The day I was on set, Poehler was filming a scene with Human Giant’s Aziz Ansari, who plays an ambitious city employee who enjoys mocking the overly earnest Knope. (“He’s like what Bill Clinton was probably like when he was 27,” Schur says.) They did repeated versions of the scene, adding weird little tidbits and peculiarities each time, culminating in Ansari asking Poehler to pretend to be a Puerto Rican and describe herself. This allowed her to indulge her comedic strengths (oblivious lunacy combined with genuine good cheer), producing an uproarious, over-the-top choo a crazy white lady accent that had to be heard to be believed.
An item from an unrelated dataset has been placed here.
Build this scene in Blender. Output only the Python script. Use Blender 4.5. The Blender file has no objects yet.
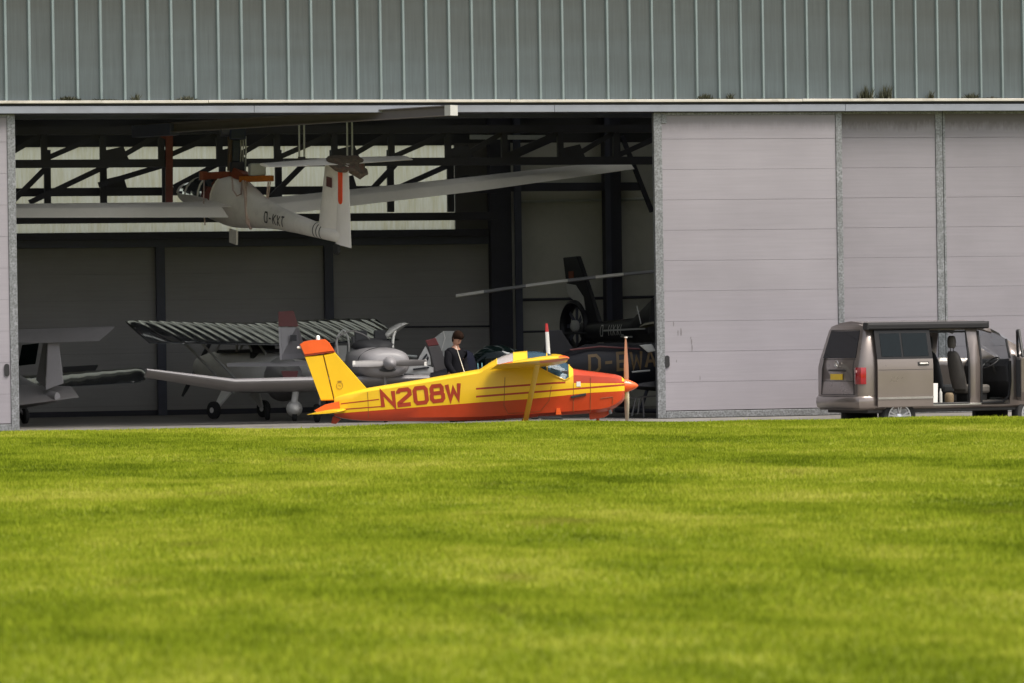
import bpy, bmesh, math, random
import numpy as np
from mathutils import Vector, Matrix, Euler
random.seed(7); rng = np.random.default_rng(11)
S = bpy.context.scene
COL = S.collection
R = math.radians
PHI = R(12.5); ROLL = 0.0154; F = 4048.0; D0 = 80.0; EYE = 1.32; FL = -0.26; AP = -0.60
DV = Vector((math.sin(PHI), math.cos(PHI), 0)); RV = Vector((math.cos(PHI), -math.sin(PHI), 0)); UP = Vector((0, 0, 1))
CAM = -DV * D0 + UP * EYE

def unroll(px, py):
    u = px - 512; v = 341.5 - py
    return u * math.cos(ROLL) + v * math.sin(ROLL), -u * math.sin(ROLL) + v * math.cos(ROLL)
def W(px, py, zd):                       # measured photo position + distance -> point in the place
    u, v = unroll(px, py)
    return CAM + DV * zd + RV * (u / F * zd) + UP * (v / F * zd)
def at(px, py, Y):
    a = W(px, py, 1.0) - CAM
    return CAM + a * ((Y - CAM.y) / a.y)
def heading(deg): return R(deg) - PHI    # 0 = along the picture to the right, 90 = straight away

# ------------------------------------------------------------------ mesh collector
class MB:
    def __init__(s): s.v = []; s.f = []; s.m = []
    def add(s, vs, fs, mi=0):
        o = len(s.v); s.v += [Vector(p) for p in vs]
        for f in fs: s.f.append([i + o for i in f]); s.m.append(mi)
        return s
    def box(s, c, d, rot=None, mi=0):
        x, y, z = d[0] / 2, d[1] / 2, d[2] / 2
        vs = [Vector(p) for p in ((-x,-y,-z),(x,-y,-z),(x,y,-z),(-x,y,-z),(-x,-y,z),(x,-y,z),(x,y,z),(-x,y,z))]
        if rot is not None: vs = [rot @ p for p in vs]
        c = Vector(c)
        return s.add([p + c for p in vs], [(0,3,2,1),(4,5,6,7),(0,1,5,4),(1,2,6,5),(2,3,7,6),(3,0,4,7)], mi)
    def mm(s, a, b, mi=0):
        a = Vector(a); b = Vector(b)
        return s.box((a + b) / 2, [abs(b[i] - a[i]) for i in range(3)], None, mi)
    def bar(s, p, q, w, h, up=(0, 0, 1), mi=0):       # rectangular bar
        p = Vector(p); q = Vector(q); d = (q - p); L = d.length; d.normalize()
        u = Vector(up)
        if abs(d.dot(u)) > .98: u = Vector((0, 1, 0))
        a = d.cross(u).normalized(); b = a.cross(d)
        rot = Matrix((d, a, b)).transposed()
        return s.box((p + q) / 2, (L, w, h), rot, mi)
    def loft(s, rings, closed=True, cap0=True, cap1=True, mi=0):
        n = len(rings[0]); o = len(s.v)
        for r in rings: s.v += [Vector(p) for p in r]
        for i in range(len(rings) - 1):
            for j in range(n if closed else n - 1):
                k = (j + 1) % n
                s.f.append([o+i*n+j, o+i*n+k, o+(i+1)*n+k, o+(i+1)*n+j]); s.m.append(mi(i, j) if callable(mi) else mi)
        m0 = mi(0, 0) if callable(mi) else mi
        if cap0: s.f.append([o + j for j in reversed(range(n))]); s.m.append(m0)
        if cap1: s.f.append([o + (len(rings)-1)*n + j for j in range(n)]); s.m.append(mi(len(rings)-2, 0) if callable(mi) else mi)
        return s
    def tube(s, path, r, n=8, mi=0):
        path = [Vector(p) for p in path]; rs = r if isinstance(r, (list, tuple)) else [r] * len(path)
        rings = []; u = None
        for i, p in enumerate(path):
            d = (path[min(i+1, len(path)-1)] - path[max(i-1, 0)]).normalized()
            if u is None:
                u = d.cross(Vector((0, 0, 1)) if abs(d.z) < .9 else Vector((1, 0, 0))).normalized()
            else: u = (u - d * u.dot(d)).normalized()
            w = d.cross(u)
            rings.append([p + (u * math.cos(t) + w * math.sin(t)) * rs[i] for t in [2*math.pi*k/n for k in range(n)]])
        return s.loft(rings, mi=mi)
    def lathe(s, c, axis, prof, n=24, mi=0):          # prof: (distance along axis, radius)
        c = Vector(c); d = Vector(axis).normalized()
        u = d.cross(Vector((0, 0, 1)) if abs(d.z) < .9 else Vector((1, 0, 0))).normalized(); w = d.cross(u)
        rings = [[c + d*h + (u*math.cos(t) + w*math.sin(t))*max(r, .0008) for t in [2*math.pi*k/n for k in range(n)]] for h, r in prof]
        return s.loft(rings, mi=mi)
    def slab(s, poly, nrm, t, mi=0):                  # polygon thickened by t centred along nrm
        nrm = Vector(nrm).normalized(); n = len(poly)
        a = [Vector(p) + nrm*t/2 for p in poly]; b = [Vector(p) - nrm*t/2 for p in poly]
        fs = [tuple(range(n)), tuple(reversed(range(n, 2*n)))] + [(i, n+i, n+(i+1) % n, (i+1) % n) for i in range(n)]
        return s.add(a + b, fs, mi)
    def ellipse_loft(s, st, n=20, mi=0):              # (x, zc, hw, hh) rings along x
        rings = []
        for x, zc, hw, hh in st:
            rings.append([(x, hw*math.cos(t), zc + hh*math.sin(t)) for t in [2*math.pi*k/n for k in range(n)]])
        return s.loft(rings, mi=mi)
    def wing(s, secs, up=(0, 0, 1), mi=0, tr=.12, flat=False):   # secs: (LE, TE[, thickness scale])
        up = Vector(up).normalized()
        X = [0, .012, .05, .12, .25, .4, .6, .8, .93, 1.0]
        yt = lambda x: 5*tr*(.2969*x**.5 - .126*x - .3516*x*x + .2843*x**3 - .1036*x**4)
        rings = []
        for sec in secs:
            le = Vector(sec[0]); te = Vector(sec[1]); k = sec[2] if len(sec) > 2 else 1
            c = (te - le).length
            pts = [le.lerp(te, x) + up*(yt(x)*c*k*1.25) for x in reversed(X)]
            pts += [le.lerp(te, x) - up*(yt(x)*c*.75*min(k, 1)) for x in X[1:-1]] + [te - up*.004]
            rings.append(pts)
        return s.loft(rings, mi=mi)
    def xf(s, M):
        s.v = [M @ p for p in s.v]; return s
    def build(s, name, mats, parent=None, smooth=None, bevel=0, label=None, world=False, recalc=True):
        vs = s.v
        if world and parent is not None:
            inv = parent.matrix_basis.inverted()
            if parent.parent is not None: inv = inv @ parent.parent.matrix_basis.inverted()
            vs = [inv @ p for p in vs]
        me = bpy.data.meshes.new(name)
        me.from_pydata([tuple(p) for p in vs], [], s.f)
        if not isinstance(mats, (list, tuple)): mats = [mats]
        for m in mats: me.materials.append(m)
        me.polygons.foreach_set('material_index', s.m)
        if recalc:
            bm = bmesh.new(); bm.from_mesh(me); bmesh.ops.recalc_face_normals(bm, faces=bm.faces); bm.to_mesh(me); bm.free()
        me.validate()
        if smooth:
            me.polygons.foreach_set('use_smooth', [True]*len(me.polygons)); me.set_sharp_from_angle(angle=R(smooth))
        o = bpy.data.objects.new(name, me); COL.objects.link(o)
        if parent: o.parent = parent
        if bevel:
            b = o.modifiers.new('bevel', 'BEVEL'); b.width = bevel; b.segments = 2; b.limit_method = 'ANGLE'; b.angle_limit = R(40)
        if label: o['label'] = label
        return o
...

It’ll never see the light of day—which is probably for the best—but Poehler continued to spit out situational riffs that rivaled and at times even surpassed Steve Carell’s famous Office soliloquies for the rest of the afternoon. Knope is as clueless as Carell’s character, but more trusting, buoyant, and, yeah, female. Her office is full of pictures of successful female politicians, from Janet Reno to Nancy Pelosi to Sarah Palin. Where Carell’s Michael Scott wants to be Tony Robbins crossed with Robin Williams, Knope wants to be Kathleen Sebelius. She’s just not very good at it. “We describe Leslie as someone who loves golf,” Schur says. “She buys expensive golf clubs, reads biographies of Sam Snead, and subscribes to Golf Digest … but she’s terrible at it. That’s how she is at politics. She’s a politics duffer.”

If 30 Rock is the caricature of what office life is like in New York (everyone pouring their lives into their jobs), and The Office is life everywhere west of New York (employees watching the clock, trying to withstand the idiots they work for), Parks and Recreation could be office life in the future: an endless barrage of red tape, dead ends, and quirky (often buffoonish) idealists who, with any luck, might pull us out of this mess. Or, at least, pull Ben Silvermen out of his.